● **Provided material**
--- --- ---
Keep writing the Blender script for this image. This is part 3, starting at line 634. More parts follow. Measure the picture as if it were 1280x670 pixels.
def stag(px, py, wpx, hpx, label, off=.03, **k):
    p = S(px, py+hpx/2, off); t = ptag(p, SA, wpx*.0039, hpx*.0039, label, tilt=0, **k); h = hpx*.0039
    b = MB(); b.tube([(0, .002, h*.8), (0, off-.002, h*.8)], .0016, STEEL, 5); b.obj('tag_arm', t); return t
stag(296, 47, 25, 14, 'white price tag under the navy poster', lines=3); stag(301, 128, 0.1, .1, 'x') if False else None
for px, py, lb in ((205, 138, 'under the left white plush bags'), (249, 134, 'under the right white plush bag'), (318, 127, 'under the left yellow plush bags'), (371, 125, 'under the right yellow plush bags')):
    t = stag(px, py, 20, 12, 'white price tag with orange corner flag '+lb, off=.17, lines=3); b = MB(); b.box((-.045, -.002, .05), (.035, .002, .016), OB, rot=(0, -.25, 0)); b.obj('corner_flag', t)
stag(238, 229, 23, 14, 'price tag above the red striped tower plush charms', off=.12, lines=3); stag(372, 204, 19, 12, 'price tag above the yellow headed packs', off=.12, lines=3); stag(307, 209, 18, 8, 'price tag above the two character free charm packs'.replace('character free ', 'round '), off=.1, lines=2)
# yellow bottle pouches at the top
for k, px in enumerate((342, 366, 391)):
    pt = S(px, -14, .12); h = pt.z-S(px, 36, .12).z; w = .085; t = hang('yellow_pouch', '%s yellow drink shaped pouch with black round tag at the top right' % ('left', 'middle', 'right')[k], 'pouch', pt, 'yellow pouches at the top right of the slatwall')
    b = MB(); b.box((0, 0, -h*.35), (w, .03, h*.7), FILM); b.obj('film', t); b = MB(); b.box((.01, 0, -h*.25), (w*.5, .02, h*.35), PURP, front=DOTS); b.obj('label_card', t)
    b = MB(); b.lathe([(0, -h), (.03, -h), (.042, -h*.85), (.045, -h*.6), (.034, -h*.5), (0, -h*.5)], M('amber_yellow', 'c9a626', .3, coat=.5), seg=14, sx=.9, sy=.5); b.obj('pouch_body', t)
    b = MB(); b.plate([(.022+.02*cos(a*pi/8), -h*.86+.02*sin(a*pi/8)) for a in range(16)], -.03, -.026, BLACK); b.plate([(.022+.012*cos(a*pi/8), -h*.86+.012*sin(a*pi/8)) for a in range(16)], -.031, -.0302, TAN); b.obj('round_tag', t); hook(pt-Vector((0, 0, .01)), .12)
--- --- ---
Go through the listing and print each line exactly as it appears.

Keep writing the Blender script for this image. This is part 3, starting at line 634. More parts follow. Measure the picture as if it were 1280x670 pixels.
def stag(px, py, wpx, hpx, label, off=.03, **k):
    p = S(px, py+hpx/2, off); t = ptag(p, SA, wpx*.0039, hpx*.0039, label, tilt=0, **k); h = hpx*.0039
    b = MB(); b.tube([(0, .002, h*.8), (0, off-.002, h*.8)], .0016, STEEL, 5); b.obj('tag_arm', t); return t
stag(296, 47, 25, 14, 'white price tag under the navy poster', lines=3); stag(301, 128, 0.1, .1, 'x') if False else None
for px, py, lb in ((205, 138, 'under the left white plush bags'), (249, 134, 'under the right white plush bag'), (318, 127, 'under the left yellow plush bags'), (371, 125, 'under the right yellow plush bags')):
    t = stag(px, py, 20, 12, 'white price tag with orange corner flag '+lb, off=.17, lines=3); b = MB(); b.box((-.045, -.002, .05), (.035, .002, .016), OB, rot=(0, -.25, 0)); b.obj('corner_flag', t)
stag(238, 229, 23, 14, 'price tag above the red striped tower plush charms', off=.12, lines=3); stag(372, 204, 19, 12, 'price tag above the yellow headed packs', off=.12, lines=3); stag(307, 209, 18, 8, 'price tag above the two character free charm packs'.replace('character free ', 'round '), off=.1, lines=2)
# yellow bottle pouches at the top
for k, px in enumerate((342, 366, 391)):
    pt = S(px, -14, .12); h = pt.z-S(px, 36, .12).z; w = .085; t = hang('yellow_pouch', '%s yellow drink shaped pouch with black round tag at the top right' % ('left', 'middle', 'right')[k], 'pouch', pt, 'yellow pouches at the top right of the slatwall')
    b = MB(); b.box((0, 0, -h*.35), (w, .03, h*.7), FILM); b.obj('film', t); b = MB(); b.box((.01, 0, -h*.25), (w*.5, .02, h*.35), PURP, front=DOTS); b.obj('label_card', t)
    b = MB(); b.lathe([(0, -h), (.03, -h), (.042, -h*.85), (.045, -h*.6), (.034, -h*.5), (0, -h*.5)], M('amber_yellow', 'c9a626', .3, coat=.5), seg=14, sx=.9, sy=.5); b.obj('pouch_body', t)
    b = MB(); b.plate([(.022+.02*cos(a*pi/8), -h*.86+.02*sin(a*pi/8)) for a in range(16)], -.03, -.026, BLACK); b.plate([(.022+.012*cos(a*pi/8), -h*.86+.012*sin(a*pi/8)) for a in range(16)], -.031, -.0302, TAN); b.obj('round_tag', t); hook(pt-Vector((0, 0, .01)), .12)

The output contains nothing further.